UPDATE: La Caffe’s owner writes in the comments below: “Big thanks to all our lovely customers. LaCaffe currently closed. We are renovating to cafe related business workshop, not cafe. See you soon with big news.”

La Caffe is a restaurant and cafe hidden away in the neighborhood near Wangsimni station. I heard that they had a Slayer espresso machine and made a point of visiting to see what all the fuss was about. You see, the Slayer is a rather rare espresso machine hand built in Seattle, noted in particular for offering some degree of pressure profiling, and nice design details like wood paddles and an angled mirror that lets you see the extraction progress from the bottomless portafilters. Pressure profiling allows the barista to manually adjust the pressure of the water hitting the ground coffee during the course of the shot, and as you’ll see later it adds yet another variable for fine-tuning the taste of the espresso.
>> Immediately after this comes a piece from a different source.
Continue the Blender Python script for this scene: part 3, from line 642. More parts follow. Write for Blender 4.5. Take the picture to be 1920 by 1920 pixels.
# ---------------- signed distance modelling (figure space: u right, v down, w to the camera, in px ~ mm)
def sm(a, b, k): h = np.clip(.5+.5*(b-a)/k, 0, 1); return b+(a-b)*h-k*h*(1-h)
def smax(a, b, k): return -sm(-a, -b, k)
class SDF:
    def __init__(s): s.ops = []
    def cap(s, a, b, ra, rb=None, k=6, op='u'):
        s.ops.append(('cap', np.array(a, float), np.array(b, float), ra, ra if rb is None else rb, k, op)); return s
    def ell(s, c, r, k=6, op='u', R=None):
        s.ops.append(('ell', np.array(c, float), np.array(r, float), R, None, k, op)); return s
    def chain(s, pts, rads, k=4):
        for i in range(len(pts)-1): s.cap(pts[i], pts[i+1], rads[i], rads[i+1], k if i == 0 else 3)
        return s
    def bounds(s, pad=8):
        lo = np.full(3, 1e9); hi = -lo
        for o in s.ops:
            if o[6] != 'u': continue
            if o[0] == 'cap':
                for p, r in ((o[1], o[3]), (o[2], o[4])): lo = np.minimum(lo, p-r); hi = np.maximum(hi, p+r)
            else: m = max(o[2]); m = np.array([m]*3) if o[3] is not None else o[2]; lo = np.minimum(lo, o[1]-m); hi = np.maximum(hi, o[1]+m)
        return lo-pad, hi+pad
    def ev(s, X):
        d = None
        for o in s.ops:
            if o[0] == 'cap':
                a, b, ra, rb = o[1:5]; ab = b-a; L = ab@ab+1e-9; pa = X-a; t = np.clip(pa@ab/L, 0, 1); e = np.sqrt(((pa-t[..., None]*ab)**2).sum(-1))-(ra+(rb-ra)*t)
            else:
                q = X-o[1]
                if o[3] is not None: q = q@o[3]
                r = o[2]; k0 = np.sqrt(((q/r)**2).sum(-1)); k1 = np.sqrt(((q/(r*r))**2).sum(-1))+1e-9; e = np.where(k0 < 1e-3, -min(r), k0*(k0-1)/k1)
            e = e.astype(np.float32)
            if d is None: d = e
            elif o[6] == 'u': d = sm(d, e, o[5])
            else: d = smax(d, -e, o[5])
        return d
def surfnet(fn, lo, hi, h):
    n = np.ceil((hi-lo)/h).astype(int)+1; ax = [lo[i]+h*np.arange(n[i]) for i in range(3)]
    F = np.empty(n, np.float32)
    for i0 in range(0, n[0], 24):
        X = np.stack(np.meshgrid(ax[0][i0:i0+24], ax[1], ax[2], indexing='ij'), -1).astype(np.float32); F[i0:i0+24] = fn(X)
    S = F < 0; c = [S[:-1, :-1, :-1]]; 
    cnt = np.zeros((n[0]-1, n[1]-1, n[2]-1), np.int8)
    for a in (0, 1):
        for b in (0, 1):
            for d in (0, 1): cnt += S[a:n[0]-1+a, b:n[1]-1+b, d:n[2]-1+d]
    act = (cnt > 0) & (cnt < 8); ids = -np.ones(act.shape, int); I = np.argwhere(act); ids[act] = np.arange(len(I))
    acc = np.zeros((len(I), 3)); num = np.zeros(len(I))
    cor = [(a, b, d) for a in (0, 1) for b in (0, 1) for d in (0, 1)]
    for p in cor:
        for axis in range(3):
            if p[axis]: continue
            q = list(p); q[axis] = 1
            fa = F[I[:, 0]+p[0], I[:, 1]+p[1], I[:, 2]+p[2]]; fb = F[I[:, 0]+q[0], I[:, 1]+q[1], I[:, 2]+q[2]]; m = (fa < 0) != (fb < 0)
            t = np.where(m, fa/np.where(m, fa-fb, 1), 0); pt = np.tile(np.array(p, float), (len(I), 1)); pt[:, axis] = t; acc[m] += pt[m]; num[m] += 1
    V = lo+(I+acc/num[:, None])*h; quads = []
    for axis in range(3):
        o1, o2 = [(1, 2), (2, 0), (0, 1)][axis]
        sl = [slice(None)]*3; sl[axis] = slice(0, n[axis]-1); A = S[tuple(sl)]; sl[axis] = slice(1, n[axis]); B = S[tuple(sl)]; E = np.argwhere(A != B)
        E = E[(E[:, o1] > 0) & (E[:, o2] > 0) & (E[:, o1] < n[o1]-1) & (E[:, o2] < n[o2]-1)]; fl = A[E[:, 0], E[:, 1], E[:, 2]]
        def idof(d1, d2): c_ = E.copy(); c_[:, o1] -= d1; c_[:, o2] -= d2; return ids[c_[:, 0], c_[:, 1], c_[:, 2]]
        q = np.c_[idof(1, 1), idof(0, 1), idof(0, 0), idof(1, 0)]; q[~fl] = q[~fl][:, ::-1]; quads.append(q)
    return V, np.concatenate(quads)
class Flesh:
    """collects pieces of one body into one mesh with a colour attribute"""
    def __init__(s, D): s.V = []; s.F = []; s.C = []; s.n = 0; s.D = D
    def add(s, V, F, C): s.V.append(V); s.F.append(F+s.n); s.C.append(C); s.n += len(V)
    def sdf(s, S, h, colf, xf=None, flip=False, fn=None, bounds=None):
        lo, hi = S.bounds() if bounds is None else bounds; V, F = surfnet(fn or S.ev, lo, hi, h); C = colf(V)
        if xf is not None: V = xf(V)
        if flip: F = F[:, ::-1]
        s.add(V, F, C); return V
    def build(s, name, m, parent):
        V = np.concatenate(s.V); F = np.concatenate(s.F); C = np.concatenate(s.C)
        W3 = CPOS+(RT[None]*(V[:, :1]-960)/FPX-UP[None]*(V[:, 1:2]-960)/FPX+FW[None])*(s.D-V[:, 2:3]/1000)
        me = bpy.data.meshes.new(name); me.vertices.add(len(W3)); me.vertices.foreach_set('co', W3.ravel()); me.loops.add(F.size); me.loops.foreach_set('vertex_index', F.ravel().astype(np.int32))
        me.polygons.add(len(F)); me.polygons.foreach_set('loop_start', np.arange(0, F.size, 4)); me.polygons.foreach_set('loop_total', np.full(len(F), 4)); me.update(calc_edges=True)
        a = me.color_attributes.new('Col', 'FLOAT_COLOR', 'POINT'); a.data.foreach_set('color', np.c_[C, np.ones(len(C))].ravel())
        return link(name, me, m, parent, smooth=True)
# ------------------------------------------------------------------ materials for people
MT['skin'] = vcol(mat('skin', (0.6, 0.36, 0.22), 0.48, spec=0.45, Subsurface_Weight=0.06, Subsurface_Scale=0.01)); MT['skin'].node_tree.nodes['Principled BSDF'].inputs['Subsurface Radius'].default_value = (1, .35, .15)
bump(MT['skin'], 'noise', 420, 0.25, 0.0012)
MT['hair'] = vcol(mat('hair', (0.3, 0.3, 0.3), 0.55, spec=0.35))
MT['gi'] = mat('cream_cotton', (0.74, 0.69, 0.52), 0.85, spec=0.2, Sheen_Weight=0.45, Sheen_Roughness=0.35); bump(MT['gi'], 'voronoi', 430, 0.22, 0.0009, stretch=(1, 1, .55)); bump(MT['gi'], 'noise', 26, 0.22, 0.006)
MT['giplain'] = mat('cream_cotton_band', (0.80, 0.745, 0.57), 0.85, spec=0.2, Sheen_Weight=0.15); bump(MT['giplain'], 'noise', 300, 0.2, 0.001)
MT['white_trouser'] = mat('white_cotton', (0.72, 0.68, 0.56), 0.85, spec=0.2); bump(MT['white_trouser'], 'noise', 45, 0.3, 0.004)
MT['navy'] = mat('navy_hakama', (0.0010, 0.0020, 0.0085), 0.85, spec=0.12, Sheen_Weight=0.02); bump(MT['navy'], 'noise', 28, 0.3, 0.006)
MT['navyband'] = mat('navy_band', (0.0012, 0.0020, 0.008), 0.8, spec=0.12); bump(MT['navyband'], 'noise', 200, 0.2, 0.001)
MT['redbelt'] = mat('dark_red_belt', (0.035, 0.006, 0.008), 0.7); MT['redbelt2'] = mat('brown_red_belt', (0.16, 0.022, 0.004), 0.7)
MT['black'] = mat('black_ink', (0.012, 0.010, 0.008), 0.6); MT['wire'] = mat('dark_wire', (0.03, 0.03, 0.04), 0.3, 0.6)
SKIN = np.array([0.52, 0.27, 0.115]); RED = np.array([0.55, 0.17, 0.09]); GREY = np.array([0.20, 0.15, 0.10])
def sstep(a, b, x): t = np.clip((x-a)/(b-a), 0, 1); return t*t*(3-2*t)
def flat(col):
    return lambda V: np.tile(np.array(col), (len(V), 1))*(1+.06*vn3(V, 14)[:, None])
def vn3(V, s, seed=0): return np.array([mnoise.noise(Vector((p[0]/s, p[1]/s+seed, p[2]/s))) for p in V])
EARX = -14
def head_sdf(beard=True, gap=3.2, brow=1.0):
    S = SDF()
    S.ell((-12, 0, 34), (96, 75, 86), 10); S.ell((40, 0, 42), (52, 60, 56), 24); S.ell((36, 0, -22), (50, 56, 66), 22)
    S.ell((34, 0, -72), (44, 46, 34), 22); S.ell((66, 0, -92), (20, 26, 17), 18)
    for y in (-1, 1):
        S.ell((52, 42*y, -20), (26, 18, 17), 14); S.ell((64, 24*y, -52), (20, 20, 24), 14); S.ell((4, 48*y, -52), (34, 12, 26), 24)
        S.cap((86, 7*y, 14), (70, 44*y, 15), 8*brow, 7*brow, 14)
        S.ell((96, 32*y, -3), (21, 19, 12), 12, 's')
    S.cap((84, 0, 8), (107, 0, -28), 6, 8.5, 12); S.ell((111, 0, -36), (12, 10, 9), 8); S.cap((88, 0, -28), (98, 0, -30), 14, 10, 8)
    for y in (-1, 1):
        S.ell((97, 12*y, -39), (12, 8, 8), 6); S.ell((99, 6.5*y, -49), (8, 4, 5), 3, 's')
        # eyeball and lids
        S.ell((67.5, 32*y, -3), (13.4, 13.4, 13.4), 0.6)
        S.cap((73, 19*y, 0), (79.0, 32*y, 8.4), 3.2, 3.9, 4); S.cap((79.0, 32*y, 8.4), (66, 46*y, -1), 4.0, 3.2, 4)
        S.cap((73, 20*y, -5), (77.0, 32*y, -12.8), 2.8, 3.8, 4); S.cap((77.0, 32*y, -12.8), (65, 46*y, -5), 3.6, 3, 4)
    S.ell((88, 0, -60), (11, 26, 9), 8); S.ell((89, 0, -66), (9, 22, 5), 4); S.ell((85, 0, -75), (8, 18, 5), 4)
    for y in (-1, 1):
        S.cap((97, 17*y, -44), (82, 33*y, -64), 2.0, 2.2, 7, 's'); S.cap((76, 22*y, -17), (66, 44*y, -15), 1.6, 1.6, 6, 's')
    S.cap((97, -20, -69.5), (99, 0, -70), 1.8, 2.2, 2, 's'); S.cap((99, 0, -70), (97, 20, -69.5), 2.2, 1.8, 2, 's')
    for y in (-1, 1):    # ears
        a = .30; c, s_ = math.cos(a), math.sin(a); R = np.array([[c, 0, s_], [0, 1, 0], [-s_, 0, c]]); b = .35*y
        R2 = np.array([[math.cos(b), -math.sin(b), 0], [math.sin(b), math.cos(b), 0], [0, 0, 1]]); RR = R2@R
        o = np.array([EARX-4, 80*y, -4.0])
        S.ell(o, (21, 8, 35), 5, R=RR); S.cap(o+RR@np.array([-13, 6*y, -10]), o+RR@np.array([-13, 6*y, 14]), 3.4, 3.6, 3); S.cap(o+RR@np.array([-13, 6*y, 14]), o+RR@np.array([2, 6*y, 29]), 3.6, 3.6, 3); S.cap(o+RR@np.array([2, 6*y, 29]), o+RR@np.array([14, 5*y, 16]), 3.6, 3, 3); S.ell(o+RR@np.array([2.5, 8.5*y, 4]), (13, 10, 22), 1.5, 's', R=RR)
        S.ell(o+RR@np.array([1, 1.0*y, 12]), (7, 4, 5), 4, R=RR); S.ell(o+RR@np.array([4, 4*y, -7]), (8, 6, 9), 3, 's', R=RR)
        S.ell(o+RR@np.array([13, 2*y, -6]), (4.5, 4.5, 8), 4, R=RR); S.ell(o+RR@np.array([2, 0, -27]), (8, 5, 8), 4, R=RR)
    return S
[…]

If you want a little more info (and hype), try this New York Times blog piece, or this Serious Eats review.

When I first visited La Caffe quite a few months ago, it turned out that the Slayer isn’t set up for daily use in the cafe. Instead, there’s a three group Faema E61 paired with what looks like Mazzer Robur and Major grinders that have been thoughtfully equipped with sunshades on the hoppers, hiding the beans from the afternoon sun. (Some of my photos are from the first visit, where there was also a Versalab grinder hiding in the back…).





The espresso was unique and stood out from many that I’ve tried in Korea. The taste brought to mind lemon and salt, which may not sound nice but it was balanced and pleasant with a chocolatey finish and perhaps a hint of aromatic spices. I really enjoyed it and ordered two. The cappuccino seemed prepared a bit more to cater for mainstream tastes, but I’m sure if you’re picky you could ask for something more traditional.
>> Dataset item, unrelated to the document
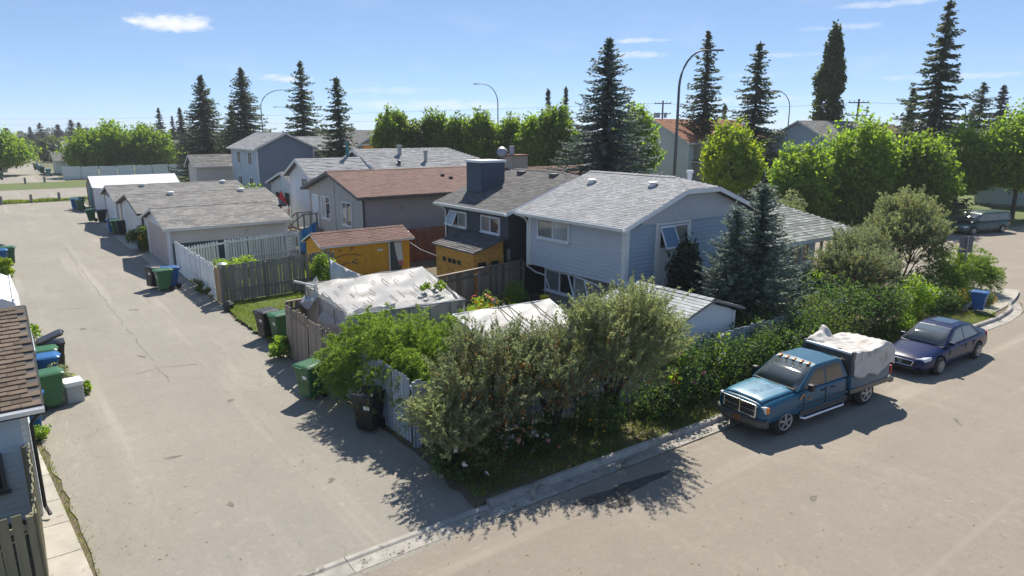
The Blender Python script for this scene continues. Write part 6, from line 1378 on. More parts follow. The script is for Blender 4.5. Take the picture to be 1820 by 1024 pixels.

The second time I visited I was happily surprised to meet owner Brandon J.H. Bang, along with an invitation to go up and see the Slayer. He has an enviable workshop, full of espresso machines under various stages of repair or modification, along with a few vintage pieces (like the La Marzocco GS2 pictured below) apparently being restored and/or customized with new internals. There’s also a vintage roaster (if you happen to know the model, please let me know in the comments).







I was treated to a shot of La Caffe’s espresso blend pulled on his modified La Marzocco Linea, followed by the same dose/grind/portafilter on the Slayer with a custom pressure profile. The LM shot tasted like two distinct layers of flavor, like I had taken a bite of an orange, and then a milk chocolate bar; nothing to complain about there, tasted great. But then came the Slayer shot, which was much more integrated, smooth, and rich, like a tangy sweet orange chocolate mousse. It was one of the best espressos I’ve had, without exaggerating. Pressure profiling lets the barista bring out different flavors by finessing the water pressure to highlight desired characteristics of each origin or blend. In the hands of a talented and focused barista that can mean an excellent coffee!

While I can’t promise you a similar experience, I can say the coffee at the restaurant is quite good and the food was also nice, it’s worth a visit. It is a bit out of the way, but do stop by if you’re in the area.

Map and directions below.

Exit Wangsimni station #9. Walk straight out the exit and follow the road as it curves. Walk for a couple minutes until you see a small road on your left, and turn left there. Then you walk straight on that road until you hit a small parking lot, which you cut through and then turn right and walk up the curving past a building with a ton of signs on it. It’ll be on your left.